GIVEN INFORMATION:
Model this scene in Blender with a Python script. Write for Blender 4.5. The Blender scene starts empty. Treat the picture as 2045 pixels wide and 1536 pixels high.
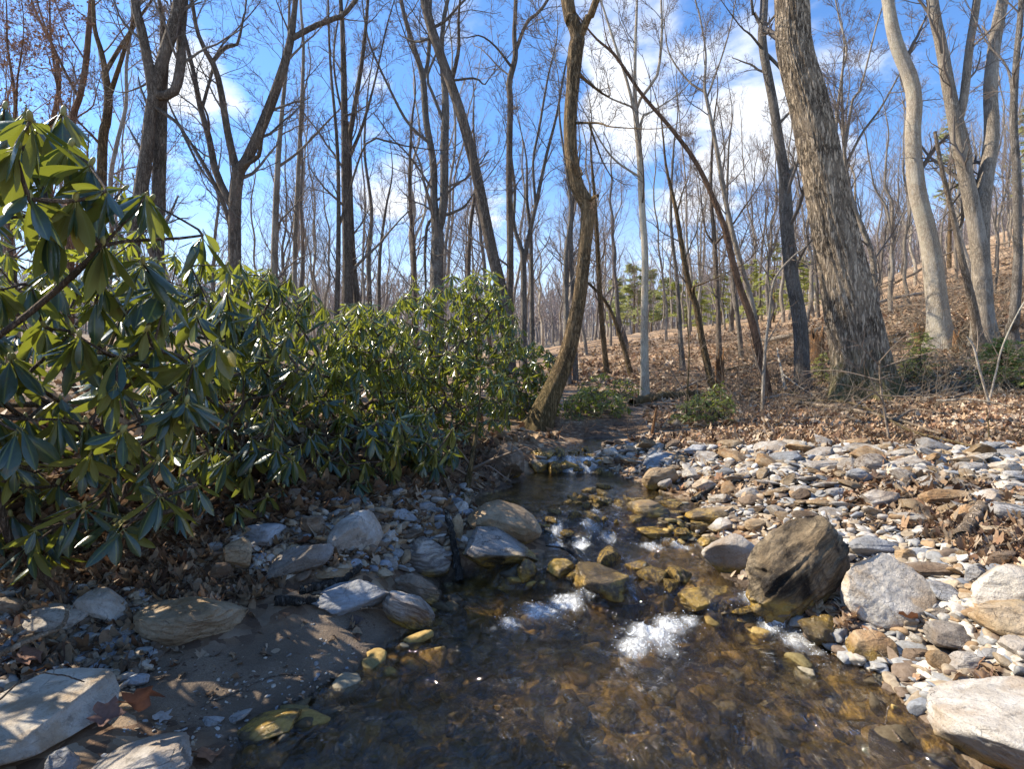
import bpy, bmesh, math, random
import numpy as np
from math import radians as R_

rng = np.random.default_rng(11)
random.seed(11)
scene = bpy.context.scene
COL = scene.collection

# ------------------------------------------------------------------ camera constants (photo is 2045 x 1536)
F, CX, HZ, EYE = 1136.0, 1022.5, 740.0, 1.15

def P3(px, py, Y):
    px, py, Y = np.asarray(px, float), np.asarray(py, float), np.asarray(Y, float)
    return np.stack([(px - CX) / F * Y, Y + 0 * px, EYE + (HZ - py) / F * Y], -1)

def PZ(px, py, z):
    Y = (EYE - z) * F / (py - HZ)
    return P3(px, py, Y)

def to_px(v):
    Y = np.maximum(v[..., 1], 0.05)
    return CX + v[..., 0] / Y * F, HZ - (v[..., 2] - EYE) / Y * F

def sstep(a, b, x):
    t = np.clip((x - a) / (b - a), 0, 1)
    return t * t * (3 - 2 * t)

# ------------------------------------------------------------------ noise
def _h(ix, iy, iz, seed):
    n = (ix * 374761393 + iy * 668265263 + iz * 2147483647 + seed * 1274126177) & 0xFFFFFFFF
    n = ((n ^ (n >> 13)) * 1274126177) & 0xFFFFFFFF
    n = ((n ^ (n >> 16)) * 2246822519) & 0xFFFFFFFF
    return ((n ^ (n >> 15)) & 0xFFFFFF) / float(0xFFFFFF)

def noise(p, seed=0):
    p = np.asarray(p, float)
    i = np.floor(p).astype(np.int64)
    f = p - i
    f = f * f * f * (f * (f * 6 - 15) + 10)
    x, y, z = i[..., 0], i[..., 1], i[..., 2]
    fx, fy, fz = f[..., 0], f[..., 1], f[..., 2]
    r = 0
    for a in (0, 1):
        for b in (0, 1):
            for c in (0, 1):
                w = (fx if a else 1 - fx) * (fy if b else 1 - fy) * (fz if c else 1 - fz)
                r = r + w * _h(x + a, y + b, z + c, seed)
    return r * 2 - 1

def fbm(p, octv=4, seed=0, gain=.5):
    r, a, t = 0, 1, 0
    p = np.asarray(p, float)
    for k in range(octv):
        r = r + a * noise(p, seed + k)
        t += a
        a *= gain
        p = p * 2.03 + 7.1
    return r / t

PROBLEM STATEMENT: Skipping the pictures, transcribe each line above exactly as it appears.

COMPLETE OUTPUT:
Model this scene in Blender with a Python script. Write for Blender 4.5. The Blender scene starts empty. Treat the picture as 2045 pixels wide and 1536 pixels high.
import bpy, bmesh, math, random
import numpy as np
from math import radians as R_

rng = np.random.default_rng(11)
random.seed(11)
scene = bpy.context.scene
COL = scene.collection

# ------------------------------------------------------------------ camera constants (photo is 2045 x 1536)
F, CX, HZ, EYE = 1136.0, 1022.5, 740.0, 1.15

def P3(px, py, Y):
    px, py, Y = np.asarray(px, float), np.asarray(py, float), np.asarray(Y, float)
    return np.stack([(px - CX) / F * Y, Y + 0 * px, EYE + (HZ - py) / F * Y], -1)

def PZ(px, py, z):
    Y = (EYE - z) * F / (py - HZ)
    return P3(px, py, Y)

def to_px(v):
    Y = np.maximum(v[..., 1], 0.05)
    return CX + v[..., 0] / Y * F, HZ - (v[..., 2] - EYE) / Y * F

def sstep(a, b, x):
    t = np.clip((x - a) / (b - a), 0, 1)
    return t * t * (3 - 2 * t)

# ------------------------------------------------------------------ noise
def _h(ix, iy, iz, seed):
    n = (ix * 374761393 + iy * 668265263 + iz * 2147483647 + seed * 1274126177) & 0xFFFFFFFF
    n = ((n ^ (n >> 13)) * 1274126177) & 0xFFFFFFFF
    n = ((n ^ (n >> 16)) * 2246822519) & 0xFFFFFFFF
    return ((n ^ (n >> 15)) & 0xFFFFFF) / float(0xFFFFFF)

def noise(p, seed=0):
    p = np.asarray(p, float)
    i = np.floor(p).astype(np.int64)
    f = p - i
    f = f * f * f * (f * (f * 6 - 15) + 10)
    x, y, z = i[..., 0], i[..., 1], i[..., 2]
    fx, fy, fz = f[..., 0], f[..., 1], f[..., 2]
    r = 0
    for a in (0, 1):
        for b in (0, 1):
            for c in (0, 1):
                w = (fx if a else 1 - fx) * (fy if b else 1 - fy) * (fz if c else 1 - fz)
                r = r + w * _h(x + a, y + b, z + c, seed)
    return r * 2 - 1

def fbm(p, octv=4, seed=0, gain=.5):
    r, a, t = 0, 1, 0
    p = np.asarray(p, float)
    for k in range(octv):
        r = r + a * noise(p, seed + k)
        t += a
        a *= gain
        p = p * 2.03 + 7.1
    return r / t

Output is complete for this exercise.